I was doing a question on complex numbers (see the linked image) and I'm quite unsure why you can say that $|α + β|² = (α + β)(\overline{\alpha} + \overline{\beta})$, and similarly why $|α - β|² = (α - β)(\overline{\alpha} - \overline{\beta})$.
Isn't $|α + β|² = (|α + β|)(|α + β|)$? Why even consider using the conjugates?
Is there a proof for why $|α + β|² = (α + β)(\overline{\alpha} - \overline{\beta})$
For any(!) complex number $z = a+bi$, we have $$ z\bar z = (a+bi)(a-bi) = a^2 - (bi)^2 = a^2 + b^2 = \sqrt{a^2 + b^2}^2 = |z|^2 $$ Hence, for $z = \alpha \pm \beta$: $$ |\alpha \pm \beta|^2 = (\alpha \pm \beta)(\overline{\alpha \pm \beta}) = (\alpha \pm \beta)(\bar\alpha \pm \bar\beta) $$
It suffices to show that $|z|^2 = z \cdot \overline z$, where $z$ is a complex number.

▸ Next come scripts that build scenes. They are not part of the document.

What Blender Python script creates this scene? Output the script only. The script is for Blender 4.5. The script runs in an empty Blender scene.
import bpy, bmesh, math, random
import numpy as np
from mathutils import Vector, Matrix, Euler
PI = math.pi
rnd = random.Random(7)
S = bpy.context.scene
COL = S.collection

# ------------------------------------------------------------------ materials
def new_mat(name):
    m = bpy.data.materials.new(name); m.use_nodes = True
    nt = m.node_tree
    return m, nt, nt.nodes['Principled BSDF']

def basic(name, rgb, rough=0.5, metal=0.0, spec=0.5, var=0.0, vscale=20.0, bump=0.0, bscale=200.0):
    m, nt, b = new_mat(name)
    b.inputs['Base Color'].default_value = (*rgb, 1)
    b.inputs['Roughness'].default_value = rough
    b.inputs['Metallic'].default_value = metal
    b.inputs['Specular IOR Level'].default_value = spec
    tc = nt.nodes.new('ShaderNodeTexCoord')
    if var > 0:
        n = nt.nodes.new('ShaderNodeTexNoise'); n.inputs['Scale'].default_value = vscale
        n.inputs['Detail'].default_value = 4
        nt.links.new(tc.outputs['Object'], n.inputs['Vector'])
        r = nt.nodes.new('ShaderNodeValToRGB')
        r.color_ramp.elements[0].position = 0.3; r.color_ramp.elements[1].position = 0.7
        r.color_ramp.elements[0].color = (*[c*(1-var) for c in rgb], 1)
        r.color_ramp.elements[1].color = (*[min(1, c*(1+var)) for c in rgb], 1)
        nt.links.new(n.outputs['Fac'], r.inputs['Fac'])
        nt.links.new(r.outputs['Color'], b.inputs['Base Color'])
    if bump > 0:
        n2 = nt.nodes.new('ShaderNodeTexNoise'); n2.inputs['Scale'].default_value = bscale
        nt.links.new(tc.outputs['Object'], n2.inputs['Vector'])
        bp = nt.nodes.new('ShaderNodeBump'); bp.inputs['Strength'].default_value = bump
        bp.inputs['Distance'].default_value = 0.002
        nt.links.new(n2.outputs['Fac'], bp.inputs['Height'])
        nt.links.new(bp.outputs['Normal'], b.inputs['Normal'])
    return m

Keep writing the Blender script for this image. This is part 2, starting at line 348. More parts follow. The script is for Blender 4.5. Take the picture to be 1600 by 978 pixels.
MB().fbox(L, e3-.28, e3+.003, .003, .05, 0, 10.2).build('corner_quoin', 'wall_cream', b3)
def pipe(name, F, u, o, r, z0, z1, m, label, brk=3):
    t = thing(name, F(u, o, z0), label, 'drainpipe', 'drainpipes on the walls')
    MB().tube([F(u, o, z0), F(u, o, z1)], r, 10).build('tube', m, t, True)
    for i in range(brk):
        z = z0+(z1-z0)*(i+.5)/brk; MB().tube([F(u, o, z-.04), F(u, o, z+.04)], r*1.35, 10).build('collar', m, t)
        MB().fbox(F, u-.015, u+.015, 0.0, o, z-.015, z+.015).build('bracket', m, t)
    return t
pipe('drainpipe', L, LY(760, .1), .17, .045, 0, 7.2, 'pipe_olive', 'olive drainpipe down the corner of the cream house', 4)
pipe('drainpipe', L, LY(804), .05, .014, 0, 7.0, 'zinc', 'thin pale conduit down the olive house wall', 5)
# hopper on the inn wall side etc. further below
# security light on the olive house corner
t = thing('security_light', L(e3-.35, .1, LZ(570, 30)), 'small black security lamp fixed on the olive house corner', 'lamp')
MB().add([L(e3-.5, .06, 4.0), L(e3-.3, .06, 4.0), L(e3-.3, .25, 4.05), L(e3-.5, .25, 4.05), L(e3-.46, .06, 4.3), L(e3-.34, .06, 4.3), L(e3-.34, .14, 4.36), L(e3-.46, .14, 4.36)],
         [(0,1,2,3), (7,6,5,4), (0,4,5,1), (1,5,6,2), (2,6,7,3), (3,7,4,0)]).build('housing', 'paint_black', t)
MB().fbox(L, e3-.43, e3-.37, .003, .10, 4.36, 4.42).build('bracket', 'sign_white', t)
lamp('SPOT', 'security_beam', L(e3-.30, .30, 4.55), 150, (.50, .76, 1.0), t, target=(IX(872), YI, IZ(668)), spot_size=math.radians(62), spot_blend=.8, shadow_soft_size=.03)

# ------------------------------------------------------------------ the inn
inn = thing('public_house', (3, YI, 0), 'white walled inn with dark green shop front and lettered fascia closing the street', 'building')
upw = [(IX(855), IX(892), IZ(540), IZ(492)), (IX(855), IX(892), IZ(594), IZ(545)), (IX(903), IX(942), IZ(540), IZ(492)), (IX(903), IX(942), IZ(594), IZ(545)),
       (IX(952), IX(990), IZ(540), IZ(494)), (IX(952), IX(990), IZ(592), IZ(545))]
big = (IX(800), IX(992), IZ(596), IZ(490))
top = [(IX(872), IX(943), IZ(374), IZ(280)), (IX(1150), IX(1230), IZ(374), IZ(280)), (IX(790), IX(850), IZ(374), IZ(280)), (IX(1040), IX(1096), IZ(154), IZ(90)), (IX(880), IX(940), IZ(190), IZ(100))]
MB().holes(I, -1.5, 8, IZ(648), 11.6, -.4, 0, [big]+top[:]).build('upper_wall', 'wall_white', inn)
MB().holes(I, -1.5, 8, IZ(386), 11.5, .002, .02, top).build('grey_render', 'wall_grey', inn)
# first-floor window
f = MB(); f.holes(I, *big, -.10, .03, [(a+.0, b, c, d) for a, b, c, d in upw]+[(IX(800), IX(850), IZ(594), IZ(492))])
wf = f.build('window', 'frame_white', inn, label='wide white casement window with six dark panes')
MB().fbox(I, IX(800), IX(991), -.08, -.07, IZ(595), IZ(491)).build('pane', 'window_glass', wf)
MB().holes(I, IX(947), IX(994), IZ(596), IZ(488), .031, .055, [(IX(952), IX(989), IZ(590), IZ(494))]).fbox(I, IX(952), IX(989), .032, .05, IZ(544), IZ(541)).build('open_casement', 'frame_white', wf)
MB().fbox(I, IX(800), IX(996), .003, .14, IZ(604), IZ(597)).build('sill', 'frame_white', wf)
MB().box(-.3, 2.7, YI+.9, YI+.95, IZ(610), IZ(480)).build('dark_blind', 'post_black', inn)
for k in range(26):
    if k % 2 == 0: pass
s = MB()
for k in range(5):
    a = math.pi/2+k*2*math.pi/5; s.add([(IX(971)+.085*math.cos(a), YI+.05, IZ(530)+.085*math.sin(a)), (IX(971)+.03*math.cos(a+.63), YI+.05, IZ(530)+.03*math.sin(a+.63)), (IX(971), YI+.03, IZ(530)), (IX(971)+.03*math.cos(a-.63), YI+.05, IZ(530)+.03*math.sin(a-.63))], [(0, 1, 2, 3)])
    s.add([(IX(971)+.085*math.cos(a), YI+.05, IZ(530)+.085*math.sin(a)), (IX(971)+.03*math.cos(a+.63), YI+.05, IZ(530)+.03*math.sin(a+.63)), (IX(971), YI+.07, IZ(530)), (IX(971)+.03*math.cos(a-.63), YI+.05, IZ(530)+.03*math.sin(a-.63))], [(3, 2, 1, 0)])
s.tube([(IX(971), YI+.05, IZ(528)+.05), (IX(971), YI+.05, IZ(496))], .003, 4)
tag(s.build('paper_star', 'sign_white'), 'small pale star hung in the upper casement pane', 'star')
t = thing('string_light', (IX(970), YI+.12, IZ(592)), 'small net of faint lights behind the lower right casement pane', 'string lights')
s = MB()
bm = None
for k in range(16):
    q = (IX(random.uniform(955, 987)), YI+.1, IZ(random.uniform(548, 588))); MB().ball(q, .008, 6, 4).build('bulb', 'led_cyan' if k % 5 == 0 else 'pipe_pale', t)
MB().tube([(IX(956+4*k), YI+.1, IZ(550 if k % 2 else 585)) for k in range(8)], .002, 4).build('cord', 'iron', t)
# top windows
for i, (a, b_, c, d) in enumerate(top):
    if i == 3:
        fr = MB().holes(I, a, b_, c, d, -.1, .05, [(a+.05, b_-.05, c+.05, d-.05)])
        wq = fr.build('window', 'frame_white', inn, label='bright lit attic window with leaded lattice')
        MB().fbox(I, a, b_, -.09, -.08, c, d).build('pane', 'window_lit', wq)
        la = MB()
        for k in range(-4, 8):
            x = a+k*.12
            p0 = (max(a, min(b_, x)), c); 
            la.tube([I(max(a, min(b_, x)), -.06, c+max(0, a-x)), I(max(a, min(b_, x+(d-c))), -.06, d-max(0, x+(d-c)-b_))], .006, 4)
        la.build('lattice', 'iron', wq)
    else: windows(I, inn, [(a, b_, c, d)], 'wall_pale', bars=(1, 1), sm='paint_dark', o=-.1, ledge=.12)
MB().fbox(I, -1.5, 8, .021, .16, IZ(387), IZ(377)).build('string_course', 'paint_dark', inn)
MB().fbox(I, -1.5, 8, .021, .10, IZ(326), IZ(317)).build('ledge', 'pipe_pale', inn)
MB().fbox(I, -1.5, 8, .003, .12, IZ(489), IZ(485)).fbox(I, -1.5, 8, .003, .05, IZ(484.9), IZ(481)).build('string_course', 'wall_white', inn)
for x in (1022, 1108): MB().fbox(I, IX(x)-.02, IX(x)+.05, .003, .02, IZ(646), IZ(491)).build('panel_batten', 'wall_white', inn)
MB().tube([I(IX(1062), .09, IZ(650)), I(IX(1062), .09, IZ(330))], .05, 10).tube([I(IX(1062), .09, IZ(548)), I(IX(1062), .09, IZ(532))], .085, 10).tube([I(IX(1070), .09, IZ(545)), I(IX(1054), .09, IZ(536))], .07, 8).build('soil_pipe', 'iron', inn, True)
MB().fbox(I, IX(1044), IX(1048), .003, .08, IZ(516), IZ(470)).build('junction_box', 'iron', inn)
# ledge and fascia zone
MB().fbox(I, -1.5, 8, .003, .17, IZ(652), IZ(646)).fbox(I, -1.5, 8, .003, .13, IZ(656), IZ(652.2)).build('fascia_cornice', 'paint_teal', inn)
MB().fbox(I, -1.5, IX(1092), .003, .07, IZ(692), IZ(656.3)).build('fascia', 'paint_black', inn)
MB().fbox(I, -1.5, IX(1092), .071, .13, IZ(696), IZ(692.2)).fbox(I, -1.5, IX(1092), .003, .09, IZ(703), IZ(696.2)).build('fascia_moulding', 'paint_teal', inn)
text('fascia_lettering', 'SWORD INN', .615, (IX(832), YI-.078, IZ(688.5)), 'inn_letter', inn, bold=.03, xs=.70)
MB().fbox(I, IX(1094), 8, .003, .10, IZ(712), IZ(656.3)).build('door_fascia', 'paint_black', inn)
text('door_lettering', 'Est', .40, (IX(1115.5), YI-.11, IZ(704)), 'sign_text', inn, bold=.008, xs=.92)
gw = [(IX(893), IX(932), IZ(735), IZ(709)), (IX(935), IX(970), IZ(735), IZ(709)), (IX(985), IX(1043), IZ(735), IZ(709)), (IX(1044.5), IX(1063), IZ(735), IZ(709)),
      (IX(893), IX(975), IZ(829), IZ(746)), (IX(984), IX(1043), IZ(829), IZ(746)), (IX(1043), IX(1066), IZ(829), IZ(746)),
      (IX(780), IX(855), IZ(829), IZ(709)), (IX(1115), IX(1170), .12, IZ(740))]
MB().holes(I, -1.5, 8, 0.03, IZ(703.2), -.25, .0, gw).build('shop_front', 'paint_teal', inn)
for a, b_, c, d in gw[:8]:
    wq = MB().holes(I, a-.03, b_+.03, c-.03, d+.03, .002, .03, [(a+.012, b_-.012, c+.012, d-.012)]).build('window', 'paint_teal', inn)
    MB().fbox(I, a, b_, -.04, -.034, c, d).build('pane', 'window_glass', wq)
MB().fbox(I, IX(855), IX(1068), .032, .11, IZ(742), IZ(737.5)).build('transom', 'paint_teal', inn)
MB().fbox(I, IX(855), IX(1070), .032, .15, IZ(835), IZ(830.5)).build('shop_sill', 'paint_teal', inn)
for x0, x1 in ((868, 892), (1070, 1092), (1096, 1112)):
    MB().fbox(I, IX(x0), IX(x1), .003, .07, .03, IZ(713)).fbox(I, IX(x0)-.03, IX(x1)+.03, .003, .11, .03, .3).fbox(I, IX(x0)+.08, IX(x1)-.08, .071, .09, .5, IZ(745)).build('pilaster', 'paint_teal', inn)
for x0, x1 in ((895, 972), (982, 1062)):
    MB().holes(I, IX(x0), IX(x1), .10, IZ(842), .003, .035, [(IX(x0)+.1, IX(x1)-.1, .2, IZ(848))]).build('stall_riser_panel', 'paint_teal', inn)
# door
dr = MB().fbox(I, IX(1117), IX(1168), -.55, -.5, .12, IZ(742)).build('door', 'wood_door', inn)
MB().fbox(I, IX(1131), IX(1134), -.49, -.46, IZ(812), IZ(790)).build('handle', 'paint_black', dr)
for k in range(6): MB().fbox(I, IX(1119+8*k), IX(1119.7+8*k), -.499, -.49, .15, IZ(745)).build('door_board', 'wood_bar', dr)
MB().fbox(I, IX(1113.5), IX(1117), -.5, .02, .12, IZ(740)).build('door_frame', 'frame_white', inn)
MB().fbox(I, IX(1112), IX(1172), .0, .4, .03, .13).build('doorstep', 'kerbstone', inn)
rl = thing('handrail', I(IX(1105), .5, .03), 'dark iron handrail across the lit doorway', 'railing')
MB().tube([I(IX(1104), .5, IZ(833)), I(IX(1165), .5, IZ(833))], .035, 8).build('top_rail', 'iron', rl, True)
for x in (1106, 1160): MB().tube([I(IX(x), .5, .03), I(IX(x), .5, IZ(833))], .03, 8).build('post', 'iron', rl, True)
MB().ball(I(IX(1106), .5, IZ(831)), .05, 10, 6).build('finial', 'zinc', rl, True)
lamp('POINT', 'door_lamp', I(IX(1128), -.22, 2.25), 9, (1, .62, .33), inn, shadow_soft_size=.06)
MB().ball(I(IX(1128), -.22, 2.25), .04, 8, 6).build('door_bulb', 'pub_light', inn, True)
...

And this is easily shown by writing $z= x+iy$ and expanding.
\begin{align*} z\cdot \overline z &= (x+iy)(x-iy)\\ &= x^2 -ixy +ixy -i^2 y^2\\ &= x^2 - (-1)y^2\\ &= x^2 + y^2 \end{align*} And recall that $$ |z| = \sqrt{x^2+y^2}. $$
Therefore $z\cdot \overline z = x^2+y^2 = |z|^2.$
Why even consider using the conjugates?
Because that form of the expression can be helpful in proving other equalities. A good example is the one in the image you linked.